The idea is to collect five keys. If you don't get killed, mangled or mutilated in the process, you're lucky. The nasties you meet are nigh-on invincible, needing hit after hit to be disposed of, and they cunningly appear out of nowhere, usually exactly where you're standing. At one point I stepped on one (well, I think I stepped on one, if I didn't...), lost all my lives in one fell swoop and the game crashed, leaving me with an empty screen. Yep, folks, Bernie the Bug strikes again!

A free audio recording has been added to the game, for some strange reason. As far as I could tell, this sounded like two cats - one being throttled and the other being forcibly fed through a mangle. Not a pretty sound, and unnecessary as far as the games concerned.

Come on CRL! With Mastertronic, Firebird and Codemasters producing some high quality budget games, this doesn't have a chance. Any more like this and they'll be sealing your tomb!


Graphics5/10
Playability4/10
Value For Money3/10
Addictiveness4/10
Overall4/10
Transcript by Chris Bourne

Sinclair User Issue 63, June 1987   page(s) 54,55

This game has been written by a chap called Ayyaz Mehmood, who penned Hercules, a game that I thought was quite fun to play.

Tomb of Syrinx is along similar lines, and chronicles your efforts to find five keys from within its mysterious walls, whilst avoiding a motley collection of monsters that seem to just appear precisely when you don't want them to.

It's a tried and tested maze-scrolling game, with some very clean graphics that are not only colourful, but distinctly atmospheric.
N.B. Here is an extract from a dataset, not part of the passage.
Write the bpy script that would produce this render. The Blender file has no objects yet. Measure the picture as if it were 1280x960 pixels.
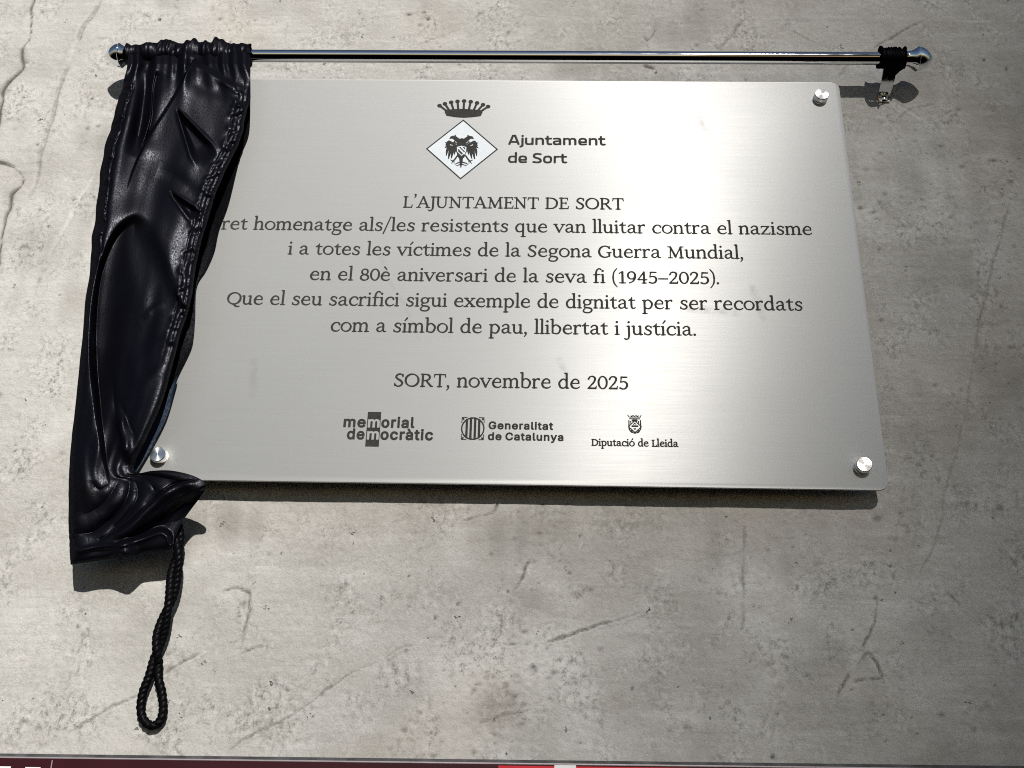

He's also built in some pretty tasty sound FX for the laser gun, almost the same sound and power as the cannon Defender.

All games have flaws, and I suppose if one was to criticise Tomb of Syrinx, it would be the lack of real excitement in the gameplay. There isn't really a lot to do except zap a few nasties and wander around the place looking for those wonderful keys.

What the monsters do though, is to spin and weave around in a very smooth fashion, and there seems to be a wide choice of the little beasties to home in on.

Label: Power House
Price: £1.99
Joystick: various
Memory: 48K/128K
Reviewer: Andy Moss

***


Overall3/5
Summary: A pretty simple scrolling maze game, that just rolls gently on without creating a fuss. Take it or I leave it.

Transcript by Chris Bourne

Sinclair User Issue 65, August 1987   page(s) 29

This game has been written by a chap called Ayyaz Mehmood, who penned Hercules, a game that I thought was quite fun.

Tomb of Syrinx is along similar lines, and chronicles your efforts to find five keys from within its mysterious walls, whilst avoiding a motley collection of monsters that seem to just appear precisely when you don't want them to.

It's a tried and tested maze-scrolling game, with some very clean graphics that are not only colourful, but distinctly atmospheric.

Label: Power House
Author: Ayyaz Mehmood
Price: £1.99
Memory: 48K/128K
Joystick: various
Reviewer: ???


Overall7/10
Summary: A pretty simple scrolling maze game. Take it or leave it.